Sparigliando un po’ le carte, la mostra temporanea “Il Nilo a Pompei” racconta le visioni d’Egitto nel mondo romano. «Nessuno più della nostra cultura ha un rapporto millenario con gli Egizi, nell’antica Roma c’erano addirittura tredici obelischi». Anche tra i reperti del Museo Archeologico di Napoli («Dobbiamo insistere di più sulla collaborazione tra musei, enti e università») compaiono schermi al plasma che ridanno vita al passato grazie alle tecniche della realtà virtuale. I visitatori si fermano a gruppi davanti al monitor dove la villa di Octavius Quartio prende forma, cresce la vegetazione nei giardini e zampilla l’acqua dalle fontane. Poi, l’eruzione. La pioggia dei lapilli e dei sassi, il rumore dell’apocalisse che coprirà ogni bellezza. «Non è solo una spettacolarizzazione, è un racconto.

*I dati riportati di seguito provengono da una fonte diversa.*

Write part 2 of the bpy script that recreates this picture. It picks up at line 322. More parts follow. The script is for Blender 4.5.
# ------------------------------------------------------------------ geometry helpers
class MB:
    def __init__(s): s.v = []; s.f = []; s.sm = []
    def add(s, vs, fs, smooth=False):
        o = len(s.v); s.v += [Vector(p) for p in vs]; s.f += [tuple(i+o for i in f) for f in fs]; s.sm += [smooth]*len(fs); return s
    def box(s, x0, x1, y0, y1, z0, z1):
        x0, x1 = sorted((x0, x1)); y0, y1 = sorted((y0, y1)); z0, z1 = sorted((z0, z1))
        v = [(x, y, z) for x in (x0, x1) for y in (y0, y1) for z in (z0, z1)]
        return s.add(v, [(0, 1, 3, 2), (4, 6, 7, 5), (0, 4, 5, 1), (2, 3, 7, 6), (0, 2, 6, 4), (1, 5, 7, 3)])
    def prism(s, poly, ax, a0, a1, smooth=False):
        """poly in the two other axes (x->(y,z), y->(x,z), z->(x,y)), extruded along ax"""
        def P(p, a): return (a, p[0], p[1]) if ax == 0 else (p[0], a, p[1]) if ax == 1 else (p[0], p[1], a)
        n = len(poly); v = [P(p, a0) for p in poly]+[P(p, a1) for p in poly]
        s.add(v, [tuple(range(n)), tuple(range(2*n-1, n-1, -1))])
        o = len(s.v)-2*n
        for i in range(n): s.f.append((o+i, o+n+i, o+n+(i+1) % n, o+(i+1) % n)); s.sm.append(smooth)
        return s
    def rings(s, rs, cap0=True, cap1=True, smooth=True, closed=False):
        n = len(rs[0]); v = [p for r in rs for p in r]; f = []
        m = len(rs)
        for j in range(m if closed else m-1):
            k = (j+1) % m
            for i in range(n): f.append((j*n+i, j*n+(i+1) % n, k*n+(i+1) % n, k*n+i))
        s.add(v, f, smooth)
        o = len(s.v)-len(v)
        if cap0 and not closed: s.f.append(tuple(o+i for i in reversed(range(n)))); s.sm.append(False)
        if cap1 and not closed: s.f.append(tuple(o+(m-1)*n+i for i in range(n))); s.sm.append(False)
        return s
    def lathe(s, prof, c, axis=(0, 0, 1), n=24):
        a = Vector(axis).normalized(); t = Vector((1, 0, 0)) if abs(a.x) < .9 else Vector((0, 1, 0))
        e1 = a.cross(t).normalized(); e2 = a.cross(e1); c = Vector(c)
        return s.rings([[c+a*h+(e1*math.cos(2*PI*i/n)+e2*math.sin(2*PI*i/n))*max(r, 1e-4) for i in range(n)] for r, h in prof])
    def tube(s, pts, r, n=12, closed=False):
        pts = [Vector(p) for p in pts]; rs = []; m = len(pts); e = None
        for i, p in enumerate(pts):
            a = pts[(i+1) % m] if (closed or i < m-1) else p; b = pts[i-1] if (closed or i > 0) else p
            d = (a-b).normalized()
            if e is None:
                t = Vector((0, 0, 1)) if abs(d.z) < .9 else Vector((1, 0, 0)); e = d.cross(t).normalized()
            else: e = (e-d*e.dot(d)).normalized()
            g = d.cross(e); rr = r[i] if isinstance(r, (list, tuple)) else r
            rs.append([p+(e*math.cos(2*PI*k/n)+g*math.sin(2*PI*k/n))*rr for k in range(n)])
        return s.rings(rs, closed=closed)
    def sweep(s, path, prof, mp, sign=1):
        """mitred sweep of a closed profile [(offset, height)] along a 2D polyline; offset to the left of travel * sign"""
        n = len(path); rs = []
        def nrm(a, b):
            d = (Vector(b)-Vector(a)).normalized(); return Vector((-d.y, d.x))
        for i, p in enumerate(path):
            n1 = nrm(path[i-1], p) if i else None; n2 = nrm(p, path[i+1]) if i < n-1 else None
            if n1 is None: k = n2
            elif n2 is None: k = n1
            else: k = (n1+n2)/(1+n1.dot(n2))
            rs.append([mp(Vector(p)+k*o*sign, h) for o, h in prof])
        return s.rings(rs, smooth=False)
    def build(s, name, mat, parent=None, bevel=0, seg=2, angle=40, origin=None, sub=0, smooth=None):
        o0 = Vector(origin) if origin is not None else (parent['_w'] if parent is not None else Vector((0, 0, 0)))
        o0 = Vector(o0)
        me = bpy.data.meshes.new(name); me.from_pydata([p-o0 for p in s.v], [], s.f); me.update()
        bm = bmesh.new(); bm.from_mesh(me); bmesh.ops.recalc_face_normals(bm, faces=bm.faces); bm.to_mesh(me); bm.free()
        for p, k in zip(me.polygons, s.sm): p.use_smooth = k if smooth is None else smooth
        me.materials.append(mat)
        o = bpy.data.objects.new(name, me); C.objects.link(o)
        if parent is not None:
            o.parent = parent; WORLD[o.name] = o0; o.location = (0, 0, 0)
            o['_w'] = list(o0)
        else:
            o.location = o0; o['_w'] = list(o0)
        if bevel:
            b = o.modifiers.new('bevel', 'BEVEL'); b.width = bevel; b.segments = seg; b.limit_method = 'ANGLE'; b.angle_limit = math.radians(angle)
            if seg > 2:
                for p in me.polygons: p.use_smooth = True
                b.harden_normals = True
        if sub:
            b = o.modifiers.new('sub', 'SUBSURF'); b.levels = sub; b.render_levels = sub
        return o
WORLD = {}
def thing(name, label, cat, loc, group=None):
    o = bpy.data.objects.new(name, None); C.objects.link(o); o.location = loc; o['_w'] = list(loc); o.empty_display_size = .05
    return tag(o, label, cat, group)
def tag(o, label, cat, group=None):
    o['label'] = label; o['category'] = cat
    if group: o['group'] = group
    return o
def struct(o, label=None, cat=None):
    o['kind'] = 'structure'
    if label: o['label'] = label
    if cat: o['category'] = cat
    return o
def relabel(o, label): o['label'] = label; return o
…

Al museo si entra anche per farsi narrare una storia, per conoscere bene i personaggi, per sapere come va o come non va a finire». E qui finisce anche la nostra, di storia, nell’Italia vista dal Giro d’Italia, tra questa bellezza antichissima che pare nata ieri: un po’ assomiglia al posto in cui, non senza fatica, tutti viviamo. Un posto affollato di cose, di contraddizioni e di energia. Un Paese magnifico e difficile, pieno di gente che ci prova.